Catching Fire: The Story of Anita Pallenberg is a film chronicling the extraordinary life of the woman whose devil-may-care attitude, intelligence and style taught the Rolling Stones how to be, well… the Rolling Stones. Originally the paramour of founding member Brian Jones, Anita Pallenberg became the long-time girlfriend of Keith Richards, and her charisma and influence on Rock’n’Roll is legendary. 


I was 13 years old when I first saw Performance, a film starring Pallenberg, and there I first laid eyes on her: Anita--rock goddess, vixen witch, pied piper of decadence and lust who enchanted me, along with her jumble of Rolling Stones rockers, hangers on, and hedonists of all types--I followed her lead into a life best expressed by the poet William Blake, who wrote, “The road of excess leads to the palace of wisdom.”


Marlon, Keith Richards’ and Anita Pallenberg’s son, brought the idea for Catching Fire: The Story of Anita Pallenberg to Directors Alexis Bloom and Svetlana Zill. He told them, “Someone should make a film about my mum.” The filmmakers read Anita’s diary, and through Marlon they had access to materials that would have otherwise been impossible to access. “We had all of that unseen home movie, and the family album, and you know you’re going to start there,” Bloom explained.


Pallenberg had a distinctive European accent, yet the filmmakers decided to use American actress Scarlett Johansen as the voice of Anita. “You always make these pie-in-the-sky lists of like, ‘if you could get anyone, you’d get this person,’” Zill said, “…and she ended up agreeing to do the film, which was great.”


I asked them, “Why Johansen?” Before seeing the film I had wondered at the choice, but after viewing it I told them I was pleasantly surprised that it worked. “I’m glad to hear you actually came around to that,” Zill responded. “It’s an understandable initial reaction for someone who’s super familiar with Anita who was decidedly European, and had this very distinct pan-European German-Italian accent.
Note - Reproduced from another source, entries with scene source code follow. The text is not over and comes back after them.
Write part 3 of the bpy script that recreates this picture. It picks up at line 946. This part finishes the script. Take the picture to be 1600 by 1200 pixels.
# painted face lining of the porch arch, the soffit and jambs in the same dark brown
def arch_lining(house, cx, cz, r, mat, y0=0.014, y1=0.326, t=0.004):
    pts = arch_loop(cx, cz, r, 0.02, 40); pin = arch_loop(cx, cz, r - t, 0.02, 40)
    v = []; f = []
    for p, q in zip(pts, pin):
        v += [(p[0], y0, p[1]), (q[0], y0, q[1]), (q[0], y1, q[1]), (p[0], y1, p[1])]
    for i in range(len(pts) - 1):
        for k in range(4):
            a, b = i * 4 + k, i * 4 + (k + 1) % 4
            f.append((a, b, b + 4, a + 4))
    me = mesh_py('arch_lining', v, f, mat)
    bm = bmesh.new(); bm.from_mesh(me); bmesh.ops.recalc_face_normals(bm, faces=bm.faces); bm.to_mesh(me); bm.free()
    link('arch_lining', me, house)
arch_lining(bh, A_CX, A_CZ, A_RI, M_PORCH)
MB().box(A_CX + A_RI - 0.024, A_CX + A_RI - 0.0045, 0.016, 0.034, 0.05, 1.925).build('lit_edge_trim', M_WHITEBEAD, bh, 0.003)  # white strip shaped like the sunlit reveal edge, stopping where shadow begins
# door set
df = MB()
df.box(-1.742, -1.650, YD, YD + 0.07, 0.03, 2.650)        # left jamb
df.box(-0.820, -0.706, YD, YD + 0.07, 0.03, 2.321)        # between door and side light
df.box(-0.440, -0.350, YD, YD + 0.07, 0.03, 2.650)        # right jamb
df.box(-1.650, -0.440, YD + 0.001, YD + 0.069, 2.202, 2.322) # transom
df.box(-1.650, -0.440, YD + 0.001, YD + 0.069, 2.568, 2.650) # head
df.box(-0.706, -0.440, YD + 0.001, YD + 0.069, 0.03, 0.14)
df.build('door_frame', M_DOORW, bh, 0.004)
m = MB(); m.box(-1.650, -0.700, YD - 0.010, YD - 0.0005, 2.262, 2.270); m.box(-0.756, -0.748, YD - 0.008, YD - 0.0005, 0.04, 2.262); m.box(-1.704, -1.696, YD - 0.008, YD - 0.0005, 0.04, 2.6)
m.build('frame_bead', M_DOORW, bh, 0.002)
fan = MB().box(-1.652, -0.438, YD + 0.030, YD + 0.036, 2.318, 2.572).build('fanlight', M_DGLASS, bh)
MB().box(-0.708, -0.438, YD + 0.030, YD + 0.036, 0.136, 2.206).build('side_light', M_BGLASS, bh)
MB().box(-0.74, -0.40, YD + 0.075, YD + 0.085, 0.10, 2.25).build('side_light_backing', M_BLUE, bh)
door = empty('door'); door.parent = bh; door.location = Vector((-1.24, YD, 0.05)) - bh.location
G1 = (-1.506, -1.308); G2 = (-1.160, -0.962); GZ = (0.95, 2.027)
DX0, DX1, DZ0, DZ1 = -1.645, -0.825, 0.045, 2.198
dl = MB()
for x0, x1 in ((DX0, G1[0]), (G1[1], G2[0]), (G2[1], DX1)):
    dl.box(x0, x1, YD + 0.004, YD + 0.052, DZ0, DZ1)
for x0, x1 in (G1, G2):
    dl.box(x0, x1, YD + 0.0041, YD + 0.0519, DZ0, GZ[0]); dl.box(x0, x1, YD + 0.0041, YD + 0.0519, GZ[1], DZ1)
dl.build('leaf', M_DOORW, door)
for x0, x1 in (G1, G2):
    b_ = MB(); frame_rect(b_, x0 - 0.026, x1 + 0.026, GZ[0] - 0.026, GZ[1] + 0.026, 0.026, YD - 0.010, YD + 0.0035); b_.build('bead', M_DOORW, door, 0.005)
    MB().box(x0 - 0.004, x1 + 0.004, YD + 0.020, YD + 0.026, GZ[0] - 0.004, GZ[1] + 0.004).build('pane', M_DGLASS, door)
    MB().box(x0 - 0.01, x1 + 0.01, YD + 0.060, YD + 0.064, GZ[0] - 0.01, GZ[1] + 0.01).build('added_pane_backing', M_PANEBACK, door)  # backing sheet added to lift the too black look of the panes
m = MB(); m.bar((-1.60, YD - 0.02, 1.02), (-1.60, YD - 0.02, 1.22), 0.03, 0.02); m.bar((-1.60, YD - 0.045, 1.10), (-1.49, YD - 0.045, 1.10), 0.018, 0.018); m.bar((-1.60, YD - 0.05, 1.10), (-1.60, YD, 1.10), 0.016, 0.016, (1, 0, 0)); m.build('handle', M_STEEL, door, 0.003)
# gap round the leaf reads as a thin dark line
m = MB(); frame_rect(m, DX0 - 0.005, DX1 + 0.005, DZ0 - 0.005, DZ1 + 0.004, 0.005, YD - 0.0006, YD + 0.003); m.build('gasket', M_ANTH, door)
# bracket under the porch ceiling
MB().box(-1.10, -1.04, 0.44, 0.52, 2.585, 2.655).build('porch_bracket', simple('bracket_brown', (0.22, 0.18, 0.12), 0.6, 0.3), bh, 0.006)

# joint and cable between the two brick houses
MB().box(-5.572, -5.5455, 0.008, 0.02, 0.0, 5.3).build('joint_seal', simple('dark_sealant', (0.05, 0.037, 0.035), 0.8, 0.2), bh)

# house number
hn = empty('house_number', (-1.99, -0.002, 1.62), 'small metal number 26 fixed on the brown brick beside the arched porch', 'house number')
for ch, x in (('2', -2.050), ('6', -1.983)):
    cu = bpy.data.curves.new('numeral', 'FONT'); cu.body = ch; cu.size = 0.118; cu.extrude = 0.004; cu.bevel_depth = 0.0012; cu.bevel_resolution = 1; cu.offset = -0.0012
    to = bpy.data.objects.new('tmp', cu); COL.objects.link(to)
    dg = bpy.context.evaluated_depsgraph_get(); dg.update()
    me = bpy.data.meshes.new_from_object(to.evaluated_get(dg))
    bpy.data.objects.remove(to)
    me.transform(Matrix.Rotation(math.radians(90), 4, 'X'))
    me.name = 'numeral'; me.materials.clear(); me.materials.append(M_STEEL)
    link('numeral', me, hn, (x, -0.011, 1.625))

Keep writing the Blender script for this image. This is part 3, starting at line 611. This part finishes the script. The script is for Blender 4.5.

We tried with a few different actors to do more of an imitation of her voice. It just felt like we were chasing this illusive accent rather than thinking about a voice that was going to embody Anita as a three-dimensional human being, and that would have the kind of weight, and gravitas, and believability in her intelligence, and her sex appeal, and her knowingness–and her allure.” 


Pallenberg’s decadent life had a happy ending. Without spilling the beans about the depth to which her life descended – you’ll have to see the film for that - it’s heartening to know that after such adventures you can emerge, I won’t say unscathed, but perhaps healed. 


Pallenberg spent her later years gardening, living in “a really nice, comfortable, very stylish apartment in Chelsea [in London] by the river,” where, according to Bloom, “She was a wicked great gardener. She was into the freedom of being outside.” You were outside the norm in every way, Anita - and we’re grateful for it.  


Catching Fire: The Story of Anita Pallenberg premiers May 3rd at IFC in Manhattan, in Asbury Park, NJ on May 4th and in Rhinebeck, NY on May 19th. It will show at the New Art theatre in Los Angeles on May 10th, and will premier in London on May 17th. The film is also available starting on May 3rd through Video-On-Demand on Amazon Prime and other streaming platforms.